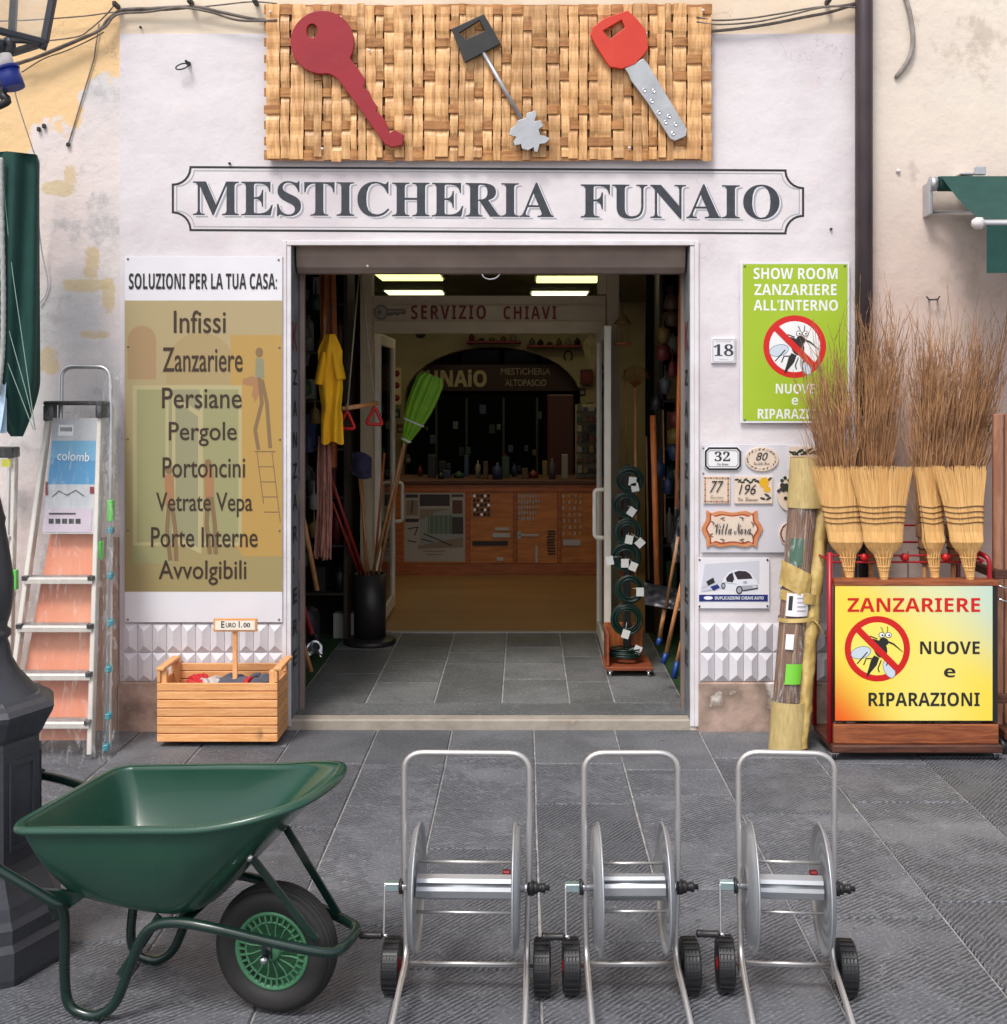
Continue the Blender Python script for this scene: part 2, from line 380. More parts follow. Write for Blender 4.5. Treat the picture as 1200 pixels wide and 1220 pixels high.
# ------------------------------------------------------------------ lettering and flat print
def mf(t, base, dig=None):
    out = ''
    for c in t:
        if 'A' <= c <= 'Z': out += chr(base + ord(c) - 65)
        elif 'a' <= c <= 'z': out += chr(base + 26 + ord(c) - 97)
        elif '0' <= c <= '9' and dig: out += chr(dig + int(c))
        else: out += c
    return out
SERIF = lambda t: mf(t, 0x1D400, 0x1D7CE)
BOLD = lambda t: mf(t, 0x1D5D4, 0x1D7EC)
SCRIPT = lambda t: mf(t, 0x1D4D0)
ITAL = lambda t: mf(t, 0x1D468)
def text2d(body, offset=0.0, spacing=1.0, shear=0.0):
    c = bpy.data.curves.new('t', 'FONT'); c.body = body; c.offset = offset; c.space_character = spacing; c.shear = shear; c.resolution_u = 4
    o = bpy.data.objects.new('t', c); COL.objects.link(o)
    me = bpy.data.meshes.new_from_object(o)
    vs = [tuple(v.co) for v in me.vertices]; fs = [tuple(p.vertices) for p in me.polygons]
    bpy.data.objects.remove(o); bpy.data.curves.remove(c); bpy.data.meshes.remove(me)
    return vs, fs
def text(name, body, O, U, V, m, parent, offset=0.0, spacing=1.0, shear=0.0, kind=None):
    vs, fs = text2d(body, offset, spacing, shear)
    x0 = min(v[0] for v in vs); x1 = max(v[0] for v in vs); y0 = min(v[1] for v in vs); y1 = max(v[1] for v in vs)
    O = Vector(O); U = Vector(U); V = Vector(V)
    mb = MB(); mb.add([O + U * ((v[0] - x0) / (x1 - x0)) + V * ((v[1] - y0) / (y1 - y0)) for v in vs], fs)
    return mb.build(name, m, parent, normals=False)
def tpx(name, body, a, b, t, bt, y, m, parent, slope=0.0, **k):
    O = P(a, bt, y); return text(name, body, O, P(b, bt + slope * (b - a), y) - O, P(a, t, y) - O, m, parent, **k)
class Draw:
    """flat print on a board: polygons in a plane, each a hair in front of the last"""
    def __init__(self, y, step=.00012, fn=None): self.y = y; self.step = step; self.k = 0; self.mb = MB(); self.fn = fn or P
    def poly(self, pts, m=0):
        y = self.y - self.k * self.step; self.k += 1
        self.mb.add([self.fn(a, b, y) for a, b in pts], [tuple(range(len(pts)))], m); return self
    def rect(self, a, b, c, d, m=0): return self.poly([(a, c), (b, c), (b, d), (a, d)], m)
    def ell(self, cx, cy, rx, ry, m=0, n=28, rot=0):
        ca, sa = math.cos(rot), math.sin(rot)
        return self.poly([(cx + rx * math.cos(t) * ca - ry * math.sin(t) * sa, cy + rx * math.cos(t) * sa + ry * math.sin(t) * ca) for t in (2 * math.pi * i / n for i in range(n))], m)
    def line(self, pts, wd, m=0, closed=False):
        y = self.y - self.k * self.step; self.k += 1; N = len(pts); A = []
        for i in range(N):
            a = pts[(i - 1) % N] if (closed or i) else pts[i]; b = pts[(i + 1) % N] if (closed or i < N - 1) else pts[i]
            p = pts[i]
            d1 = Vector((p[0] - a[0], p[1] - a[1])); d2 = Vector((b[0] - p[0], b[1] - p[1]))
            if d1.length < 1e-6: d1 = d2
            if d2.length < 1e-6: d2 = d1
            d1.normalize(); d2.normalize(); t = (d1 + d2)
            t = t.normalized() if t.length > 1e-4 else d1
            nn = Vector((-t.y, t.x)); k = 1 / max(.45, nn.dot(Vector((-d1.y, d1.x))))
            wi = (wd[i] if isinstance(wd, (list, tuple)) else wd) / 2 * k
            A.append((p[0] + nn.x * wi, p[1] + nn.y * wi)); A.append((p[0] - nn.x * wi, p[1] - nn.y * wi))
        fs = [(2 * i, 2 * ((i + 1) % N), 2 * ((i + 1) % N) + 1, 2 * i + 1) for i in range(N if closed else N - 1)]
        self.mb.add([self.fn(a, b, y) for a, b in A], fs, m); return self
    def build(self, name, mats, parent): return self.mb.build(name, mats, parent, normals=False)
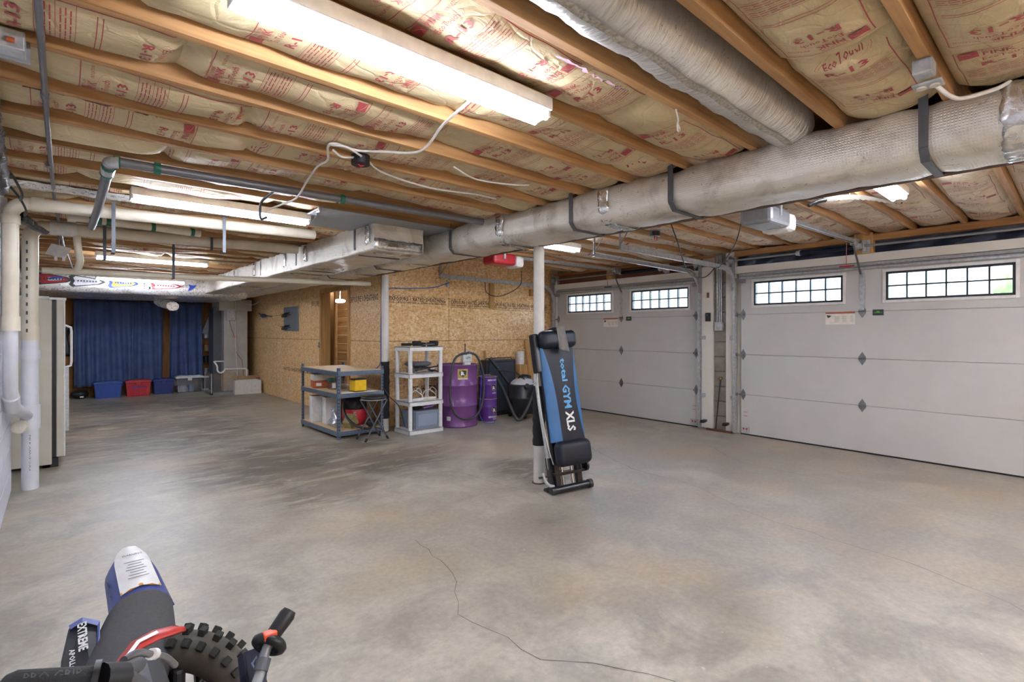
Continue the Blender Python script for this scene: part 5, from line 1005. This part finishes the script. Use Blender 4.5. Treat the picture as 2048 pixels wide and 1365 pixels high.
for z in (.72, .60): mb.add([fw(Vector((cx+x, cy-.002, z+zz))) for x, zz in ((-.04, 0), (.06, .03), (.06, -.03))], [(0, 2, 1)]); mb.add([fw(Vector((cx+x, cy-.002, z+zz))) for x, zz in ((.0, .03), (.08, .055), (.08, -.0))], [(0, 2, 1)])
P('side_mark', mb, WPLAST, t); fw = on_cyl2(cx, cy, R_, -1.05); mb = M(); mb.grid([[fw(Vector((cx-.03+.06*i/4, cy-.002, .10+.06*j))) for j in (0, 1)] for i in range(5)]); P('small_label', mb, WPLAST, t)
t = thing('drum_pump', 'white rotary pump head standing on the large purple drum', 'pump', (4.38, 5.93, .88)); P('stem', M().tube([(4.38, 5.90, .88), (4.38, 5.90, 1.0)], .02, 12), GALV, t)
P('housing', M().box(4.30, 4.46, 5.86, 5.93, .92, 1.04), plain('pump_white', '#cfcfca', .4), t, bevel=.02); P('base', M().box(4.325, 4.435, 5.86, 5.92, .84, .925), plain('pump_white', '#cfcfca', .4), t, bevel=.012)
st = M(); put_text(st, 'GPI', (4.38, 5.8585, .985), (1, 0, 0), (.15, 0, 1), .085, .035, .03); P('lettering', st, plain('pump_blue', '#2f7f9a', .5), t); P('nozzle', M().tube([(4.35, 5.9, 1.05), (4.44, 5.9, 1.06), (4.50, 5.9, 1.04)], .016, 10), DGREY, t); P('handle', M().tube([(4.36, 5.9, 1.04), (4.36, 5.9, 1.19)], .008, 8), BLK, t); P('hook', M().tube(arc((4.40, 5.88, 1.06), .03, 0, PI, 8, (1, 0, 0), (0, 0, 1)), .006, 6), GALV, t)
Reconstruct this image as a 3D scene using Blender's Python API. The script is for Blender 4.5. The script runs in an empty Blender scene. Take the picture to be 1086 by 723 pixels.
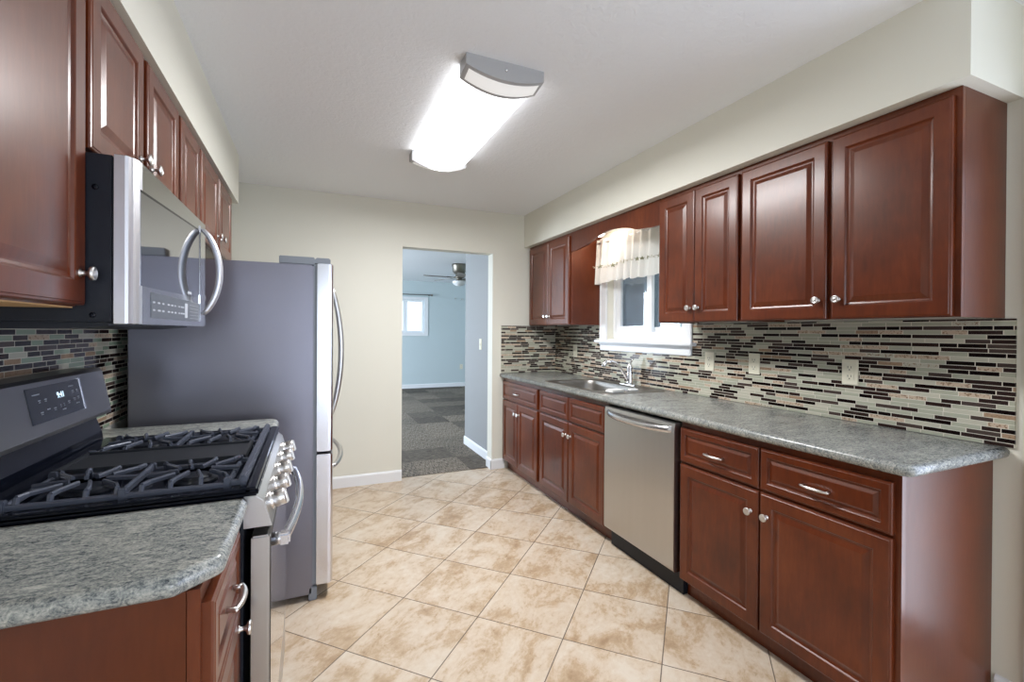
import bpy, bmesh, math, random
from mathutils import Vector, Matrix
random.seed(7)
SC = bpy.context.scene
COL = SC.collection
PI = math.pi
R = math.radians

# ------------------------------------------------------------------ camera
cam_d = bpy.data.cameras.new('camera'); cam_d.sensor_width = 36; cam_d.sensor_fit = 'HORIZONTAL'
cam_d.lens = 486.3 * 36 / 1086; cam_d.shift_y = -8.03 / 1086; cam_d.clip_start = 0.02; cam_d.clip_end = 100
cam = bpy.data.objects.new('camera', cam_d); COL.objects.link(cam)
cam.matrix_world = (Matrix.Translation((0, 0, 1.3142)) @ Matrix.Rotation(R(-23.5464), 4, 'Z')
                    @ Matrix.Rotation(R(90 - 0.2377), 4, 'X') @ Matrix.Rotation(R(0.3454), 4, 'Z'))
SC.camera = cam

# ------------------------------------------------------------------ view, world and daylight
SC.view_settings.view_transform = 'Standard'
SC.view_settings.look = 'None'
SC.view_settings.gamma = 1
SC.view_settings.use_curve_mapping = False
SC.view_settings.exposure = 1.52
SC.cycles.max_bounces = 8
SC.cycles.diffuse_bounces = 5
SC.cycles.glossy_bounces = 4
SC.cycles.transmission_bounces = 6
SC.cycles.transparent_max_bounces = 8
SC.cycles.sample_clamp_indirect = 4
SC.cycles.caustics_reflective = False
SC.cycles.caustics_refractive = False
SC.cycles.use_denoising = True

world = bpy.data.worlds.new('world'); SC.world = world; world.use_nodes = True
bg = world.node_tree.nodes['Background']
bg.inputs[0].default_value = (0.80, 0.90, 1.0, 1); bg.inputs[1].default_value = 0.62

def area_light(name, loc, rot, sx, sy, power, color):
    d = bpy.data.lights.new(name, 'AREA'); d.shape = 'RECTANGLE'; d.size = sx; d.size_y = sy
    d.energy = power; d.color = color
    o = bpy.data.objects.new(name, d); COL.objects.link(o); o.location = loc; o.rotation_euler = rot
    return o
# daylight entering at the openings: glass doors behind the camera, patio door on the right wall, plus a fill lamp at an added, unseen living room window
area_light('daylight_rear_door', (0.75, -3.42, 1.10), (R(90), 0, R(0)), 2.0, 2.0, 25, (0.80, 0.86, 1.0))
area_light('daylight_patio_door', (2.46, -0.25, 1.05), (R(90), 0, R(90)), 1.75, 2.0, 20, (0.80, 0.84, 1.0))
area_light('living_side_fill', (-2.42, 7.6, 1.35), (R(90), 0, R(-90)), 3.0, 1.8, 135, (0.80, 0.88, 0.98))

# ------------------------------------------------------------------ node helpers
def mat_new(name):
    m = bpy.data.materials.new(name); m.use_nodes = True
    return m, m.node_tree.nodes, m.node_tree.links, m.node_tree.nodes['Principled BSDF']

def simple(name, color, rough=0.5, metal=0.0, coat=0.0, spec=0.5, emit=None, estr=0.0, noise=0.0, nscale=8.0, bump=0.0, bscale=80.0, rough_var=0.0, stretch=None):
    m, N, L, b = mat_new(name)
    b.inputs['Base Color'].default_value = (*color, 1); b.inputs['Roughness'].default_value = rough
    b.inputs['Metallic'].default_value = metal; b.inputs['Coat Weight'].default_value = coat
    b.inputs['Coat Roughness'].default_value = 0.12
    b.inputs['Specular IOR Level'].default_value = spec
    if emit:
        b.inputs['Emission Color'].default_value = (*emit, 1); b.inputs['Emission Strength'].default_value = estr
    tc = N.new('ShaderNodeTexCoord'); mp = N.new('ShaderNodeMapping'); L.new(tc.outputs['Object'], mp.inputs[0])
    if stretch: mp.inputs['Scale'].default_value = stretch
    nz = N.new('ShaderNodeTexNoise'); nz.inputs['Scale'].default_value = nscale; nz.inputs['Detail'].default_value = 5
    L.new(mp.outputs[0], nz.inputs['Vector'])
    if noise > 0:
        mx = N.new('ShaderNodeMix'); mx.data_type = 'RGBA'
        mx.inputs[6].default_value = (*[c * (1 - noise) for c in color], 1)
        mx.inputs[7].default_value = (*[min(1, c * (1 + noise)) for c in color], 1)
        L.new(nz.outputs[0], mx.inputs[0]); L.new(mx.outputs[2], b.inputs['Base Color'])
    if rough_var > 0:
        mr = N.new('ShaderNodeMapRange'); mr.inputs[3].default_value = rough - rough_var; mr.inputs[4].default_value = rough + rough_var
        L.new(nz.outputs[0], mr.inputs[0]); L.new(mr.outputs[0], b.inputs['Roughness'])
    if bump > 0:
        n2 = N.new('ShaderNodeTexNoise'); n2.inputs['Scale'].default_value = bscale; n2.inputs['Detail'].default_value = 4
        L.new(mp.outputs[0], n2.inputs['Vector'])
        bp = N.new('ShaderNodeBump'); bp.inputs['Strength'].default_value = bump; bp.inputs['Distance'].default_value = 0.01
        L.new(n2.outputs[0], bp.inputs['Height']); L.new(bp.outputs[0], b.inputs['Normal'])
    return m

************

Short problem -
Using the entries above, repeat exactly the lines from the one with "Reconstruct this image" to the one with "R = math.radians", both included, and leave the pictures behind.

The answer -
Reconstruct this image as a 3D scene using Blender's Python API. The script is for Blender 4.5. The script runs in an empty Blender scene. Take the picture to be 1086 by 723 pixels.
import bpy, bmesh, math, random
from mathutils import Vector, Matrix
random.seed(7)
SC = bpy.context.scene
COL = SC.collection
PI = math.pi
R = math.radians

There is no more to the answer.